## What you will do
Set down word for word each line from the start of the listing through the line that contains "return root", both included.

## Available data
= = = = = = =
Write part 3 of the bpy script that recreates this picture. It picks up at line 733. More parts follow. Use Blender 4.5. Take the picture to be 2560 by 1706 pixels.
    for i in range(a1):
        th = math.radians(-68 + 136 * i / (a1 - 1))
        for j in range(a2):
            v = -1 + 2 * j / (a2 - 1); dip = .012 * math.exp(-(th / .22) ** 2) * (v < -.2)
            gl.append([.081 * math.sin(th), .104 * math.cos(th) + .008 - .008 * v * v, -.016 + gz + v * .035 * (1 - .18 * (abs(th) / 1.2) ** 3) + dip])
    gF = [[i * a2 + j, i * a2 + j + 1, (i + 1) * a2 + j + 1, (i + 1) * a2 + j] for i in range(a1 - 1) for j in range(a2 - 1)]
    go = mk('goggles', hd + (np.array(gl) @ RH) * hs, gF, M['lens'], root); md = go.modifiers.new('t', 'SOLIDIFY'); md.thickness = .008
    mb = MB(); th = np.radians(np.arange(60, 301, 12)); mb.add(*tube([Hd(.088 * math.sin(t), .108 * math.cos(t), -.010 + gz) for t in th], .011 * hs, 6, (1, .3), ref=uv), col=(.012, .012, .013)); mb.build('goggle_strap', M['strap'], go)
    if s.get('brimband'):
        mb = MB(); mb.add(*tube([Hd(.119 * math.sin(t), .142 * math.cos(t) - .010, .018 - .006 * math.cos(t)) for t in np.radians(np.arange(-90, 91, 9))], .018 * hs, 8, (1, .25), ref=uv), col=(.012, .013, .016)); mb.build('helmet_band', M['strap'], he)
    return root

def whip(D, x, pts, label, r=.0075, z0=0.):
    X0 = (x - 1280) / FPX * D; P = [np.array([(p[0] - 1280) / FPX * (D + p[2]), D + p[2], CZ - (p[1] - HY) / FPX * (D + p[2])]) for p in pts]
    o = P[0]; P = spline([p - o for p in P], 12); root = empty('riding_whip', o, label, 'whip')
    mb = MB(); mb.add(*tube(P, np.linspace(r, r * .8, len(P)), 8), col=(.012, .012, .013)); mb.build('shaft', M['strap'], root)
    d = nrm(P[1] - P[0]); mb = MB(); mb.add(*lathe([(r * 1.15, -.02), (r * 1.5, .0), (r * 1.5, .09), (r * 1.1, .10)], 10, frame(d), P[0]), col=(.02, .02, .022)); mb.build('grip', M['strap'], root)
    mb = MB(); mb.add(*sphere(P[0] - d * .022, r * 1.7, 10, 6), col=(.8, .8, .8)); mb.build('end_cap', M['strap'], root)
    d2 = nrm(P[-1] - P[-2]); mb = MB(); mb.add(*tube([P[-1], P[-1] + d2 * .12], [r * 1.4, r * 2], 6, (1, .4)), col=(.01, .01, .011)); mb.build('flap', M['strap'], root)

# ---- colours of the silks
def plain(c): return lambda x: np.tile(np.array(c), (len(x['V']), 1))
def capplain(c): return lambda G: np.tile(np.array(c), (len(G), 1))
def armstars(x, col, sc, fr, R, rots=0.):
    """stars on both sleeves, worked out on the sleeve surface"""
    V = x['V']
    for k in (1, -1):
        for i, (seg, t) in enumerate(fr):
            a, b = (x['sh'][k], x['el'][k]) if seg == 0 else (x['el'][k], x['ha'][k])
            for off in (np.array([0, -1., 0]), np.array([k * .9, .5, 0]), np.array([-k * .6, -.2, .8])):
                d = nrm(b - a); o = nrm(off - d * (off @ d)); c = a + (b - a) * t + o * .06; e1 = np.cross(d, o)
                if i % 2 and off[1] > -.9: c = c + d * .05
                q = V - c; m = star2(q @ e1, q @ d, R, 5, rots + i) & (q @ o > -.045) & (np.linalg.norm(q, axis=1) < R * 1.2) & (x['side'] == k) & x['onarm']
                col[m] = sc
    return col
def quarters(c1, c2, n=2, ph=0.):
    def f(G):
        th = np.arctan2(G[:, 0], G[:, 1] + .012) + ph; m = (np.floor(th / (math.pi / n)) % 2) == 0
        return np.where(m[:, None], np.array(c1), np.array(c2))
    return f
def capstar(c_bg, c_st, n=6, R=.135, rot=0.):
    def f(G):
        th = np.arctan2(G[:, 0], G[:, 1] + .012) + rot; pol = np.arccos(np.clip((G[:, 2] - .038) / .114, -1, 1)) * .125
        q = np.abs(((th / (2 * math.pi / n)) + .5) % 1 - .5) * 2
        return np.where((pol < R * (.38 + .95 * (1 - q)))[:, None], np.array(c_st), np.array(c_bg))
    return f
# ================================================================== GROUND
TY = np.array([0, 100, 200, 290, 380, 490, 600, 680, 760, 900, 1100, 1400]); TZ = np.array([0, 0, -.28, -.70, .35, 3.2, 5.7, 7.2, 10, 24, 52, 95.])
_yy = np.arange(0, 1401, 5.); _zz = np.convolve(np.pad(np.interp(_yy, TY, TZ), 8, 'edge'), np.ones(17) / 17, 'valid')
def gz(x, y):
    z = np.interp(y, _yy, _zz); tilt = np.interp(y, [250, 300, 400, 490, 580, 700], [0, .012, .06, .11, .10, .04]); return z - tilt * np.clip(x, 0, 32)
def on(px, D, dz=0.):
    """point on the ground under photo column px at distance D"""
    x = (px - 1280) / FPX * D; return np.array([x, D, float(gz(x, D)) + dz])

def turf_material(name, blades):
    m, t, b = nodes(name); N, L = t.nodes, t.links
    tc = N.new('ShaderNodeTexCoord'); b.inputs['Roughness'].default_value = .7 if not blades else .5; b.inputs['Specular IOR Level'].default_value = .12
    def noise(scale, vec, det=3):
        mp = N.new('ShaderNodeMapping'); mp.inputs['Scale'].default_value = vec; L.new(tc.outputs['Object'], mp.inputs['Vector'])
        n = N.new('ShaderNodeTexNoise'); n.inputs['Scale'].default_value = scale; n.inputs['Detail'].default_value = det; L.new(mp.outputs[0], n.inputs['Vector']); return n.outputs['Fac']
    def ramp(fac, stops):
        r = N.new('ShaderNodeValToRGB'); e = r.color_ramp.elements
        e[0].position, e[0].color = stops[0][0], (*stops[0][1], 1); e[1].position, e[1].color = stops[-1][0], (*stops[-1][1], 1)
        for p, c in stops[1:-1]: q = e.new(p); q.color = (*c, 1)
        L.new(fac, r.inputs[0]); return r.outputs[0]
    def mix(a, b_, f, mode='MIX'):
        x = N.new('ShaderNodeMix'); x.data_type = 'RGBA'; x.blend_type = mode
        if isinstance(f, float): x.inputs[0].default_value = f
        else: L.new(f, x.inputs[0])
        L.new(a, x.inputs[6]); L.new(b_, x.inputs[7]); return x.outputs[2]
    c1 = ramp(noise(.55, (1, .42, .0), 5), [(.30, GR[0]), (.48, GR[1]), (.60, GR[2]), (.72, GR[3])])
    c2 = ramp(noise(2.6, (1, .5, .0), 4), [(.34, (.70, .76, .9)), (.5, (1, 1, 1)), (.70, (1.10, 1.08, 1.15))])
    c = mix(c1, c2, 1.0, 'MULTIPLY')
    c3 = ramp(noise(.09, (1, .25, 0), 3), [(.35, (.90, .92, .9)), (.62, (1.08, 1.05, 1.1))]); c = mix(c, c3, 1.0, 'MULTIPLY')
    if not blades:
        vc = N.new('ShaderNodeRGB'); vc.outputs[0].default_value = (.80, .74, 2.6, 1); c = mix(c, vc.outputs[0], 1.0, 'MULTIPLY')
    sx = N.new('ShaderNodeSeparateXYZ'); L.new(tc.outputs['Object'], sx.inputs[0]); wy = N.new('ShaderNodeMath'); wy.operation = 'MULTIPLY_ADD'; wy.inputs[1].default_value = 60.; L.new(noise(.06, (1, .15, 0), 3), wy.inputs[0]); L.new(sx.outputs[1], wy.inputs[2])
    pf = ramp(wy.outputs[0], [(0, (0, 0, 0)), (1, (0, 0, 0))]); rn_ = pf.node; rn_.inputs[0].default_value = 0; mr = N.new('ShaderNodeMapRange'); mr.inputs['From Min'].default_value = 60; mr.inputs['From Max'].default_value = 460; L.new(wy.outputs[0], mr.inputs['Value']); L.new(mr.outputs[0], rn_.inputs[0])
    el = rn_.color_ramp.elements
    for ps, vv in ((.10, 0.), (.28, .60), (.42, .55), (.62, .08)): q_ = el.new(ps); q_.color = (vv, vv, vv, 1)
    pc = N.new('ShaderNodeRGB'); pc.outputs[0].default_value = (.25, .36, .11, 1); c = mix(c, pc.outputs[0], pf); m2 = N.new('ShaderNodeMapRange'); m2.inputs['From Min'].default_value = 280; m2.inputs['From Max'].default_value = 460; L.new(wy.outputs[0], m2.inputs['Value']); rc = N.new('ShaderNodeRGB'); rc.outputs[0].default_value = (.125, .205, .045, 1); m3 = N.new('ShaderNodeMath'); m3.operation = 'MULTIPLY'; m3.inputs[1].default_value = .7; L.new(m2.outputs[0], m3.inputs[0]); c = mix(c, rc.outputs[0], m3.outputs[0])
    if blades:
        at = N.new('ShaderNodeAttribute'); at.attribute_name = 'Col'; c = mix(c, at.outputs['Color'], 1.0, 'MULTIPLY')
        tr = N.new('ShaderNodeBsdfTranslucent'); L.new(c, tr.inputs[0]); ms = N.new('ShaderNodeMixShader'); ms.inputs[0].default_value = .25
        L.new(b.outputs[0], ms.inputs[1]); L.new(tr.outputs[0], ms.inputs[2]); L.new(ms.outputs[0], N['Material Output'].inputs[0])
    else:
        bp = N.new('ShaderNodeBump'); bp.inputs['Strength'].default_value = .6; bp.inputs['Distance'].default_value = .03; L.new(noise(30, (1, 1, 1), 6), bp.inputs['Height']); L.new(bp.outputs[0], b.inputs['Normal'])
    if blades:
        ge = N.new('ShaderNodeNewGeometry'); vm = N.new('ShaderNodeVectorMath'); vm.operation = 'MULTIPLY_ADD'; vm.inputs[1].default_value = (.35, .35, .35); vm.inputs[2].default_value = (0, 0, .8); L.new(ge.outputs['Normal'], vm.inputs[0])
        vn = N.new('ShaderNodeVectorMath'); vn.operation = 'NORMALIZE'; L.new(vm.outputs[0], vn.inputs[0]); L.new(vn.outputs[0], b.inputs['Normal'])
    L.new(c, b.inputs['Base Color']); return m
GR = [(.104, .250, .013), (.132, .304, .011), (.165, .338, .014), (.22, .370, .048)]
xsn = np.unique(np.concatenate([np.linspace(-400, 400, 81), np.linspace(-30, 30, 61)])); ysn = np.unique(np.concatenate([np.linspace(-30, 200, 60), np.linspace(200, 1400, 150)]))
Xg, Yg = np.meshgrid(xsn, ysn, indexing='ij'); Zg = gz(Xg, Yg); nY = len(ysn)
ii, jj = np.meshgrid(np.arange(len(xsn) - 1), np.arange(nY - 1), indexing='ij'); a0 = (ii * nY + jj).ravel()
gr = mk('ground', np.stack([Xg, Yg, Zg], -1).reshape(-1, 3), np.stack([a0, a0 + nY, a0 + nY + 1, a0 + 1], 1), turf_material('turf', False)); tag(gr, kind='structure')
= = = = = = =
## Correct output
Write part 3 of the bpy script that recreates this picture. It picks up at line 733. More parts follow. Use Blender 4.5. Take the picture to be 2560 by 1706 pixels.
    for i in range(a1):
        th = math.radians(-68 + 136 * i / (a1 - 1))
        for j in range(a2):
            v = -1 + 2 * j / (a2 - 1); dip = .012 * math.exp(-(th / .22) ** 2) * (v < -.2)
            gl.append([.081 * math.sin(th), .104 * math.cos(th) + .008 - .008 * v * v, -.016 + gz + v * .035 * (1 - .18 * (abs(th) / 1.2) ** 3) + dip])
    gF = [[i * a2 + j, i * a2 + j + 1, (i + 1) * a2 + j + 1, (i + 1) * a2 + j] for i in range(a1 - 1) for j in range(a2 - 1)]
    go = mk('goggles', hd + (np.array(gl) @ RH) * hs, gF, M['lens'], root); md = go.modifiers.new('t', 'SOLIDIFY'); md.thickness = .008
    mb = MB(); th = np.radians(np.arange(60, 301, 12)); mb.add(*tube([Hd(.088 * math.sin(t), .108 * math.cos(t), -.010 + gz) for t in th], .011 * hs, 6, (1, .3), ref=uv), col=(.012, .012, .013)); mb.build('goggle_strap', M['strap'], go)
    if s.get('brimband'):
        mb = MB(); mb.add(*tube([Hd(.119 * math.sin(t), .142 * math.cos(t) - .010, .018 - .006 * math.cos(t)) for t in np.radians(np.arange(-90, 91, 9))], .018 * hs, 8, (1, .25), ref=uv), col=(.012, .013, .016)); mb.build('helmet_band', M['strap'], he)
    return root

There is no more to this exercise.